There have been a lot of critics in the newsroom, a lot of critics outside. The mayor called me right before this was about to run and said, “You’ve got to stop this. I hate it.” And I said, “How could you hate it? You haven’t read it yet.” And he said, “I don’t hate the story yet. I hate the name.”

This was the first time I ever got a call from anybody in authority seeking to change the name of a story. He had seen the logo promoting the next day’s story and, at the time, he hated the idea that Philadelphia had to be rethought.

Over the course of time, he’s become something of a believer in “Rethinking” content. So have the people in town. So have the people in the newsroom.


* * * * * * *

There’s a woman who covers wine for The Inquirer. And Joe Sixpack covers beer for The Daily News.

Anyway, Joe (his real name is Don Russell) was at Veterans Stadium, which is city-owned, and bought a glass of beer. He expected it to be warm. He expected it to be bad. And his experience as a beer drinker told him that this was not the advertised 18 ounces of beer. In fact, it was 16 ounces of beer for, I think, $4.75.

So Joe goes on a tear with a lot of civic involvement. He had a lot of fans who really got invested in this story. There was a City Council investigation. Underneath all of this there was a very smelly 15-year vending contract…In the end, this year the concessionaire dropped the beer prices and is now serving the full 18 ounces of beer. So it was a great victory.

The meaning here for me is that because of things like that, because we’re willing to get very emotionally involved about topics that the readers really care about, we found that there’s a bit of a quid pro quo here. That they are willing to get very seriously involved with some of the more serious topics we’re dealing with in “Rethinking Philadelphia.”


* * * * * * *

So much of what we view as civic journalism is intelligent, elegantly packaged – and utterly bloodless. Like the rest of the newspaper or the news report that surrounds it, there is no life to the work and even less humor.

We talk about civic engagement as if we really don’t know what engagement means. If you say engagement to a journalist they think, Monitor vs. Merrimack or Battle of Bull Run. If you say engagement to me, or at least to the civilian in me, what I think about is (my wife) Debbie and I walking down the Mall in Washington in the springtime, arm in arm, a relationship with its share of passion, or more than its share of passion. That’s engagement to me.
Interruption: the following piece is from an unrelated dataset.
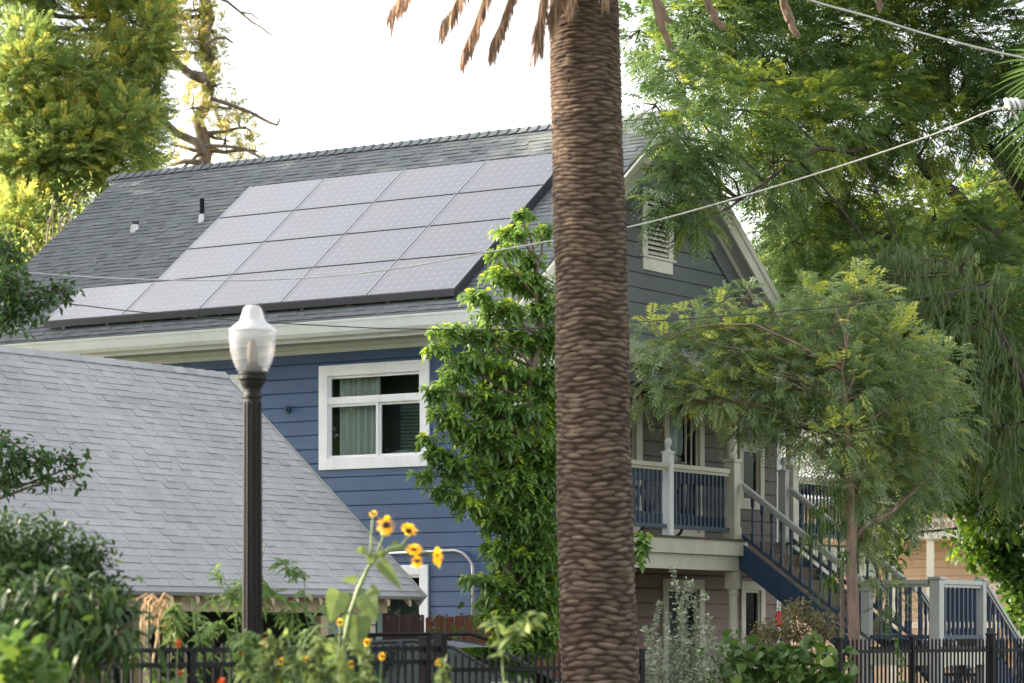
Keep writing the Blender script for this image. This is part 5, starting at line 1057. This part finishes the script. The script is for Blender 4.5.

The straight-away journalist within each of us wants to pursue civic engagement as if it’s an intellectual exercise – not a relationship. An engagement is an emotional state, whether you’re talking about romance or really whether you’re talking about citizen action. That’s really why I dragged Beergate into the conversation.

Daily, what we’re trying to do is connect emotionally with the readers…What we’re striving for is a chain reaction. When The Daily News goes to the wall on an issue the readers really understand and care about, say beer or the stolen van of a crippled child, we win a little piece of their hearts for the larger battles. If we invest more feeling in our work, and not just in the work we consider to be momentous, the citizenry might just take our serious work more seriously and perhaps move a little bit closer to action.


* * * * * * *

We can look at the cream of civic journalism, the Batten Award-winning work and feel good about the way civic journalism is evolving. But I’m worried about us overstating the successes. And I remain concerned that the criticism the movement has faced in its early years will make it safe and the safety will make it hollow.

So what do I wish for civic journalism? First, that it be practiced as much with the heart as with the head. That’s a very difficult thing for us as journalists…

Second, I wish that we understand we cannot be austere and unconnected on one hand and somehow promote connectedness on the other.

Third, that we quit seeing civic journalism as something that can be contained in a project. It’s a daily obligation. These awards might be quite appropriate now, but five years out or 10 years out, I hope you can give it to a newspaper for its work for the year, not for a project.

And fourth, I wish that those news organizations with a conscience actually behave like we have one.